While offering a semblance of political survival for Yanukovych’s clientele in the Party of Regions, Ukraine’s dissolution will impose substantial costs on the country’s most prominent businessmen. They include Yanukovych’s long-time oligarchic backers Rinat Akhmetov and Dmytro Firtash, who possess substantial assets in the regions that the government no longer controls. Firtash’s Group DF owns major fertilizer plants in Rivne and Cherkasy as well as agricultural businesses in western Ukraine. Akhmetov’s SCM Group owns electric power generating businesses in Lviv and Ivano-Frankivsk. The country’s gradual disintegration will mean an increasing threat of losing ownership rights over these companies. Moreover, political risks will drive down the value of their assets even in areas under the control of the Party of Regions. Finally, with all export routes to the EU going through anti-Yanukovych regions they may face difficulties ensuring continued deliveries to European customers. Given the potential losses in revenue and property, the oligarchs may well be the strongest organized domestic interest group now favoring the country’s unity. While the extent of their current leverage over Yanukovych personally remains unclear, Akhmetov’s influence within his party and in the Donbas region may well be sufficient to divide the party from within, thus eliminating Yanukovych’s key power base. This should open the way to talks on the terms of his withdrawal from the presidency.

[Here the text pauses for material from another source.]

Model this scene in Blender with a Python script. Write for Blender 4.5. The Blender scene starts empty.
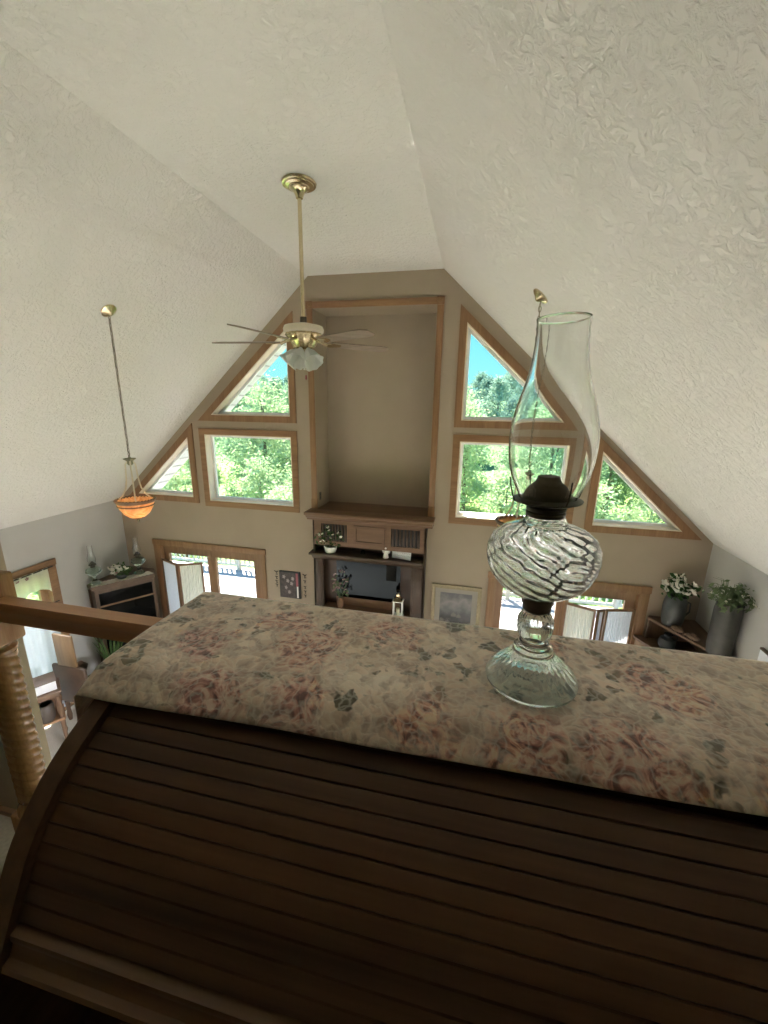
import bpy, bmesh, math, random
from mathutils import Vector, Matrix, Euler, noise
from mathutils.geometry import tessellate_polygon
PI = math.pi
rnd = random.Random(7)
scene = bpy.context.scene
COL = scene.collection

# ------------------------------------------------------------------ helpers
class MB:
    """collects shapes into one bmesh and links them as ONE mesh object"""
    def __init__(s): s.bm = bmesh.new()
    def box(s, a, b, bev=0.0, M=None, seg=2):
        bm = bmesh.new()
        bmesh.ops.create_cube(bm, size=1)
        c = [(a[i] + b[i]) / 2 for i in range(3)]; d = [abs(b[i] - a[i]) for i in range(3)]
        for v in bm.verts: v.co = Vector((c[i] + v.co[i] * d[i] for i in range(3)))
        if bev:
            bmesh.ops.bevel(bm, geom=bm.edges[:], offset=min(bev, min(d) * .45), segments=seg, profile=.5, affect='EDGES')
        s._add(bm, M); return s
    def _add(s, bm, M=None):
        if M is not None: bmesh.ops.transform(bm, matrix=M, verts=bm.verts)
        me = bpy.data.meshes.new('t'); bm.to_mesh(me); bm.free(); s.bm.from_mesh(me); bpy.data.meshes.remove(me)
    def grid(s, rows, closed_u=False, closed_v=False):
        bm = s.bm; V = [[bm.verts.new(p) for p in r] for r in rows]
        n = len(V); m = len(V[0])
        for i in range(n if closed_v else n - 1):
            for j in range(m if closed_u else m - 1):
                q = [V[i][j], V[i][(j + 1) % m], V[(i + 1) % n][(j + 1) % m], V[(i + 1) % n][j]]
                try: bm.faces.new(q)
                except ValueError: pass
        return V
    def lathe(s, prof, seg=32, c=(0, 0, 0), M=None, rf=None):
        """prof: list of (r, z); rf(theta, r, z) -> r"""
        bm = bmesh.new(); rings = []
        for (r, z) in prof:
            if r < 1e-6: rings.append([bm.verts.new((0, 0, z))])
            else:
                ring = []
                for k in range(seg):
                    t = 2 * PI * k / seg; rr = rf(t, r, z) if rf else r
                    ring.append(bm.verts.new((rr * math.cos(t), rr * math.sin(t), z)))
                rings.append(ring)
        for a, b in zip(rings, rings[1:]):
            if len(a) == 1 and len(b) == 1: continue
            for k in range(seg):
                k2 = (k + 1) % seg
                if len(a) == 1: bm.faces.new((a[0], b[k2], b[k]))
                elif len(b) == 1: bm.faces.new((a[k], a[k2], b[0]))
                else: bm.faces.new((a[k], a[k2], b[k2], b[k]))
        bmesh.ops.recalc_face_normals(bm, faces=bm.faces)
        bmesh.ops.translate(bm, vec=c, verts=bm.verts)
        s._add(bm, M); return s
    def tube(s, pts, r, seg=8, cap=True, closed=False):
        pts = [Vector(p) for p in pts]; n = len(pts); bm = bmesh.new(); rings = []
        up = Vector((0, 0, 1)); prev = None
        for i, p in enumerate(pts):
            if closed: t = pts[(i + 1) % n] - pts[i - 1]
            else: t = pts[min(i + 1, n - 1)] - pts[max(i - 1, 0)]
            t.normalize()
            if prev is None:
                a = up if abs(t.dot(up)) < .95 else Vector((1, 0, 0))
                u = t.cross(a).normalized()
            else:
                u = (prev - t * prev.dot(t)).normalized()
            prev = u; w = t.cross(u); rr = r[i] if isinstance(r, (list, tuple)) else r
            rings.append([bm.verts.new(p + (u * math.cos(2 * PI * k / seg) + w * math.sin(2 * PI * k / seg)) * rr) for k in range(seg)])
        for i in range(n if closed else n - 1):
            a = rings[i]; b = rings[(i + 1) % n]
            for k in range(seg): bm.faces.new((a[k], a[(k + 1) % seg], b[(k + 1) % seg], b[k]))
        if cap and not closed:
            bm.faces.new(rings[0][::-1]); bm.faces.new(rings[-1])
        bmesh.ops.recalc_face_normals(bm, faces=bm.faces)
        s._add(bm); return s
    def prism(s, poly, holes, d0, d1, axis):
        """2D polygon (with holes) extruded along axis: 'y' -> (u,v)=(x,z); 'x' -> (y,z); 'z' -> (x,y)"""
        def P(p, d):
            return {'y': (p[0], d, p[1]), 'x': (d, p[0], p[1]), 'z': (p[0], p[1], d)}[axis]
        loops = [list(poly)] + [list(h) for h in holes]
        flat = [p for l in loops for p in l]
        tris = tessellate_polygon([[Vector((p[0], p[1], 0)) for p in l] for l in loops])
        bm = bmesh.new()
        A = [bm.verts.new(P(p, d0)) for p in flat]; B = [bm.verts.new(P(p, d1)) for p in flat]
        for t in tris:
            try:
                bm.faces.new([A[i] for i in t]); bm.faces.new([B[i] for i in reversed(t)])
            except ValueError: pass
        o = 0
        for l in loops:
            n = len(l)
            for k in range(n):
                i, j = o + k, o + (k + 1) % n
                bm.faces.new((A[i], A[j], B[j], B[i]))
            o += n
        bmesh.ops.recalc_face_normals(bm, faces=bm.faces)
        s._add(bm); return s
    def ring(s, outer, inner, d0, d1, axis): return s.prism(outer, [inner], d0, d1, axis)
    def ball(s, c, r, seg=12, sc=(1, 1, 1)):
        bm = bmesh.new(); bmesh.ops.create_uvsphere(bm, u_segments=seg, v_segments=max(6, seg // 2), radius=r)
        for v in bm.verts: v.co = Vector((v.co[i] * sc[i] + c[i] for i in range(3)))
        s._add(bm); return s
    def build(s, name, mat, parent=None, smooth=35, M=None):
        if M is not None: bmesh.ops.transform(s.bm, matrix=M, verts=s.bm.verts)
        me = bpy.data.meshes.new(name); s.bm.to_mesh(me); s.bm.free()
        return link(name, me, mat, parent, smooth)

def link(name, me, mat, parent=None, smooth=35):
    for m in (mat if isinstance(mat, (list, tuple)) else [mat]): me.materials.append(m)
    if smooth:
        me.shade_smooth(); me.set_sharp_from_angle(angle=math.radians(smooth))
    o = bpy.data.objects.new(name, me); COL.objects.link(o)
    if parent: o.parent = parent
    return o
def raw(name, V, F, mat, parent=None, smooth=0):
    me = bpy.data.meshes.new(name); me.from_pydata(V, [], F); me.update()
    return link(name, me, mat, parent, smooth)
def tag(o, label, cat, group=None, kind=None):
    o['label'] = label; o['category'] = cat
    if group: o['group'] = group
    if kind: o['kind'] = kind
    return o
def thing(name, label, cat, loc=(0, 0, 0), rz=0, group=None):
    o = bpy.data.objects.new(name, None); COL.objects.link(o); o.empty_display_size = .1
    o.location = loc; o.rotation_euler = (0, 0, rz)
    return tag(o, label, cat, group)
def struct(o): o['kind'] = 'structure'; return o
def sempty(name):
    o = bpy.data.objects.new(name, None); COL.objects.link(o); o.empty_display_size = .1
    return struct(o)
def copy_tree(o, parent=None):
    c = o.copy(); COL.objects.link(c)
    if parent: c.parent = parent
    for ch in o.children: copy_tree(ch, c)
    return c
def inset(poly, d):
    """inward offset of a convex polygon"""
    n = len(poly); area = sum(poly[i][0] * poly[(i + 1) % n][1] - poly[(i + 1) % n][0] * poly[i][1] for i in range(n))
    P = [Vector(p) for p in (poly if area > 0 else poly[::-1])]; out = []
    for i in range(n):
        a, b, c = P[i - 1], P[i], P[(i + 1) % n]
        e1 = (b - a).normalized(); e2 = (c - b).normalized()
        n1 = Vector((-e1.y, e1.x)); n2 = Vector((-e2.y, e2.x))
        k = d / (1 + n1.dot(n2)); out.append(tuple(b + (n1 + n2) * k))
    return out
def rect(x0, x1, z0, z1): return [(x0, z0), (x1, z0), (x1, z1), (x0, z1)]

# ------------------------------------------------------------------ materials
def nt(name):
    m = bpy.data.materials.new(name); m.use_nodes = True; t = m.node_tree
    return m, t, t.nodes['Principled BSDF'], t.links
def setp(b, **k):
    for n, v in k.items():
        n = {'col': 'Base Color', 'rough': 'Roughness', 'metal': 'Metallic', 'trans': 'Transmission Weight', 'ior': 'IOR', 'spec': 'Specular IOR Level', 'sheen': 'Sheen Weight', 'sss': 'Subsurface Weight'}.get(n, n)
        if n == 'Base Color' and len(v) == 3: v = (*v, 1)
        b.inputs[n].default_value = v
def plain(name, col, rough=.5, metal=0, vary=.12, scale=8, bump=0, bscale=60, **k):
    m, t, b, L = nt(name); setp(b, col=col, rough=rough, metal=metal, **k)
    tc = t.nodes.new('ShaderNodeTexCoord')
    if vary:
        n = t.nodes.new('ShaderNodeTexNoise'); n.inputs['Scale'].default_value = scale; n.inputs['Detail'].default_value = 4
        r = t.nodes.new('ShaderNodeValToRGB')
        r.color_ramp.elements[0].position = .3; r.color_ramp.elements[1].position = .7
        r.color_ramp.elements[0].color = (*[c * (1 - vary) for c in col], 1); r.color_ramp.elements[1].color = (*[min(1, c * (1 + vary)) for c in col], 1)
        L.new(tc.outputs['Object'], n.inputs['Vector']); L.new(n.outputs['Fac'], r.inputs['Fac']); L.new(r.outputs['Color'], b.inputs['Base Color'])
    if bump:
        n2 = t.nodes.new('ShaderNodeTexNoise'); n2.inputs['Scale'].default_value = bscale; n2.inputs['Detail'].default_value = 5
        bp = t.nodes.new('ShaderNodeBump'); bp.inputs['Strength'].default_value = bump; bp.inputs['Distance'].default_value = .01
        L.new(tc.outputs['Object'], n2.inputs['Vector']); L.new(n2.outputs['Fac'], bp.inputs['Height']); L.new(bp.outputs['Normal'], b.inputs['Normal'])
    return m
def wood(name, c1, c2, axis='x', scale=14, rough=.42, stretch=.07, bump=.08, c3=None):
    m, t, b, L = nt(name); setp(b, rough=rough)
    tc = t.nodes.new('ShaderNodeTexCoord'); mp = t.nodes.new('ShaderNodeMapping')
    sc = [1, 1, 1]; sc['xyz'.index(axis)] = stretch; mp.inputs['Scale'].default_value = sc
    n = t.nodes.new('ShaderNodeTexNoise'); n.inputs['Scale'].default_value = scale; n.inputs['Detail'].default_value = 6; n.inputs['Distortion'].default_value = .9
    n2 = t.nodes.new('ShaderNodeTexNoise'); n2.inputs['Scale'].default_value = scale * 7; n2.inputs['Detail'].default_value = 3
    mx = t.nodes.new('ShaderNodeMix'); mx.inputs[0].default_value = .35
    r = t.nodes.new('ShaderNodeValToRGB'); e = r.color_ramp.elements
    e[0].position = .32; e[0].color = (*c1, 1); e[1].position = .66; e[1].color = (*c2, 1)
    if c3: x = e.new(.5); x.color = (*c3, 1)
    L.new(tc.outputs['Object'], mp.inputs['Vector']); L.new(mp.outputs[0], n.inputs['Vector']); L.new(mp.outputs[0], n2.inputs['Vector'])
    L.new(n.outputs['Fac'], mx.inputs[2]); L.new(n2.outputs['Fac'], mx.inputs[3]); L.new(mx.outputs[0], r.inputs['Fac'])
    L.new(r.outputs['Color'], b.inputs['Base Color'])
    bp = t.nodes.new('ShaderNodeBump'); bp.inputs['Strength'].default_value = bump; bp.inputs['Distance'].default_value = .004
    L.new(mx.outputs[0], bp.inputs['Height']); L.new(bp.outputs['Normal'], b.inputs['Normal'])
    return m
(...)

What remains certain now is that any path to securing the integrity of the Ukrainian state lies through peaceful bargaining rather than polarizing rhetoric and violent gestures. Any attempts at a forceful government-led crackdown in the opposition-controlled regions through introduction of a state of emergency or attempts by radical right groups to capture government buildings in the east could only accelerate Ukraine’s breakup.